Publicados entre 1967 e 1970, "Os Mastins", "O Disfarce" e "A Lebre" constituem um ciclo que considero encerrado, uma trilogia nocturna em que me servi de cães alegóricos e reais para contar a agressão, o saque, a fuga, o sono, de um universo de isolamento e dogma. À paixão da mudança, à mística da virtude e da justiça, ao vagaroso cepticismo da decadência, sobrepõe-se, agora, a suspeita de que o fim deste nosso pequeno mundo herdado de uma epopeia breve prevalece sobre a ficção. Talvez esta trilogia trouxesse já no desencanto dos contos essa suspeita pois, se a não conduzirmos, a História ultrapassará irremediavelmente as nossas boas intenções. Nenhuma garantia cauciona a moral das nossas narrativas; acabou o tempo do bem e do mal e o homem está a apropriar-se de todos os paraísos e de todos os infernos. Tenhamos agora a coragem de preferir a qualidade sem virtude à virtude sem qualidade. É ainda tempo de tomarmos conta do nosso destino. (Álvaro Guerra, Outubro de 1971)

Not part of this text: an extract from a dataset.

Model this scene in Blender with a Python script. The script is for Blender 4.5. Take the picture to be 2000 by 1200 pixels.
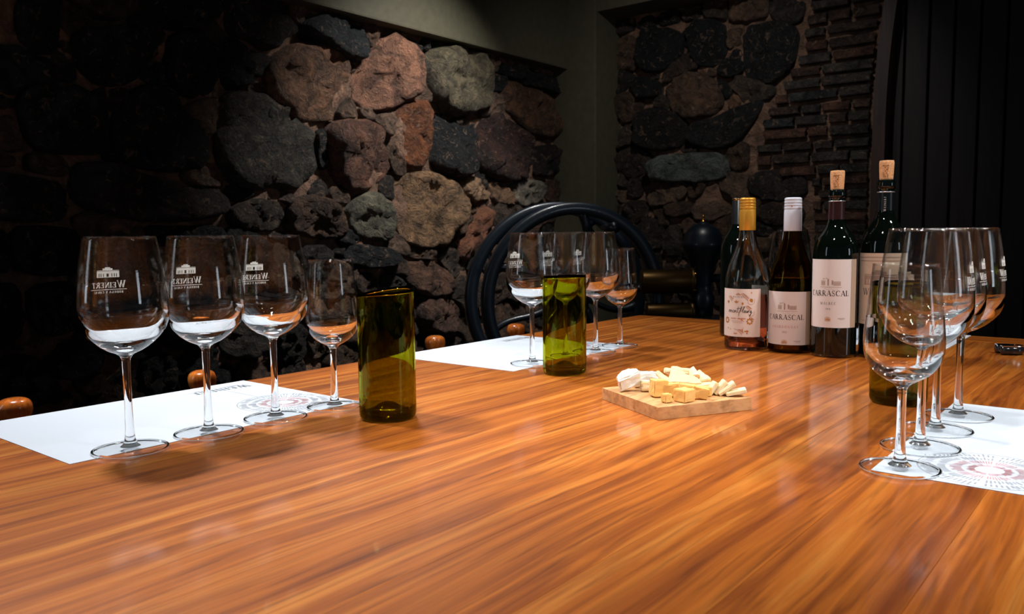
import bpy, bmesh, math, random
from mathutils import Vector, Matrix, noise
random.seed(11)
PI=math.pi
scene=bpy.context.scene
for o in list(bpy.data.objects): bpy.data.objects.remove(o)
col=bpy.data.collections.new('tasting_room'); scene.collection.children.link(col)

# ---------------- camera ----------------
TZ=0.75                                   # table top height
CAM=Vector((0,0,TZ+0.2282)); YAW,PITCH,ROLL=0.676397,0.0900407,-0.0102525
def cam_dir(x,y):                         # camera axes in the room
    c,s=math.cos(ROLL),math.sin(ROLL); x,y=c*x-s*y,s*x+c*y
    c,s=math.cos(PITCH),math.sin(PITCH); up=y*c; fw=y*s
    c,s=math.cos(YAW),math.sin(YAW); return Vector((x*c-fw*s,x*s+fw*c,up))
cd=bpy.data.cameras.new('camera'); cam=bpy.data.objects.new('camera',cd); col.objects.link(cam)
r_=cam_dir(1,0).normalized(); u_=cam_dir(0,1).normalized(); f_=u_.cross(r_)
m=Matrix((r_,u_,-f_)).transposed().to_4x4(); m.translation=CAM; cam.matrix_world=m
cd.sensor_width=36; cd.lens=36*1604.7/2000; cd.clip_start=.02
cd.dof.use_dof=True; cd.dof.focus_distance=1.15; cd.dof.aperture_fstop=14
scene.camera=cam
# ---------------- world, lamps, exposure ----------------
w=bpy.data.worlds.new('world'); scene.world=w; w.use_nodes=True
w.node_tree.nodes['Background'].inputs[0].default_value=(.25,.5,.7,1)
w.node_tree.nodes['Background'].inputs[1].default_value=.03
scene.view_settings.view_transform='Standard'; scene.view_settings.look='None'
scene.view_settings.exposure=0.25; scene.view_settings.gamma=1; scene.view_settings.use_curve_mapping=False
cy=scene.cycles
cy.use_denoising=True; cy.max_bounces=20; cy.transmission_bounces=20; cy.glossy_bounces=8; cy.diffuse_bounces=4
cy.transparent_max_bounces=40; cy.caustics_refractive=True; cy.caustics_reflective=True; cy.blur_glossy=.6; cy.sample_clamp_indirect=40
LAMP=(1.0,.965,.93)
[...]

Álvaro Guerra (1936-2002), pseudónimo de Manuel Soares, nasceu em Vila Franca de Xira, em 1936. Escritor, jornalista e diplomata, é um dos grandes nomes da literatura portuguesa contemporânea. Foi embaixador na Jugoslávia, Zaire, Índia, Suécia e no Conselho da Europa, em Estrasburgo. Formou-se na Faculdade de Letras da Universidade de Lisboa, e teve envolvimento activo na preparação do 25 de Abril de 1974. Foi no ano de 1966 que Álvaro Guerra se estreou com a publicação do romance “Os Mastins”, cujo prefácio foi redigido por Alves Redol, que a dado momento refere que «Em certas épocas o local onde se nasce ou se cresce para a vida, mesmo que tal ocorra já na idade adulta, conta mais do que os liames do sangue. Vila Franca de Xira é um desses lugares.» Logo desde a publicação desse primeiro romance, a crítica assinalou a presença de um poderoso e original autor de ficção, cuja trajectória, repartida por múltiplos e cruzados endereços, acaba por enriquecer semanticamente a obra.
Álvaro Guerra combateu no Ultramar, mais propriamente na Guiné-Bissau, entre 1961 e 1963. Desde
cedo se manifestou contra a Ditadura e contra a Guerra Colonial (gabava-se de
ter sido dos primeiros autores a escrever sobre esta guerra). Após ter sido
ferido em combate, regressou a Portugal e, dada a sua forte oposição ao regime
fascista, depois de sofrer algumas perseguições de agentes da PIDE, rumou a
Paris em 1964, para estudar publicidade na École des Hautes Études da Sorbonne,
onde permaneceu até 1969. Regressado ao seu país ligou-se ao jornalismo tendo
colaborado no jornal "República", jornal de oposição ao regime, e
prosseguiu a sua actividade literária.
Na École des Hautes Études da Sorbonne enriqueceu a sua experiência cultural e, também por isso, as suas duas primeiras obras foram rapidamente traduzidas e publicadas em francês. Existem três obras de Álvaro Guerra que ficaram conhecidas como a “trilogia dos cafés”: “Café Républica”, “Café Central” e “Café 25 de Abril”, que cobrem um período conturbado da história de Portugal, com começo na I República e terminus no 25 de Abril de 1974. Após trabalhar na renovação do jornal "República", dirigido por Raul Rêgo e Vítor Direito, acompanhou-os na fundação do jornal "A Luta". Em finais de 1974 foi director de informação da RTP. O período em que foi assessor do presidente Ramalho Eanes e os seus périplos diplomáticos, contribuíram para angariar um valioso capital de experiência que passou a usar nos seus textos, ora violentamente sarcásticos, ora fortemente solidários, entrando assim em ruptura com os cânones formais do neo-realismo. Da sua vasta obra destacam-se: "Os Mastins", 1967; "Café República", 1982; "Café Central", 1984; "Café 25 de Abril", 1984; "Crimes Imperfeitos", 1990; "Razões do Coração", 1991; "Crónicas Jugoslavas", 1996, Grande Prémio de Crónica da Associação Portuguesa de Escritores, em 1997; e o seu último livro "Nos Jardins das Paixões Extintas", 2002.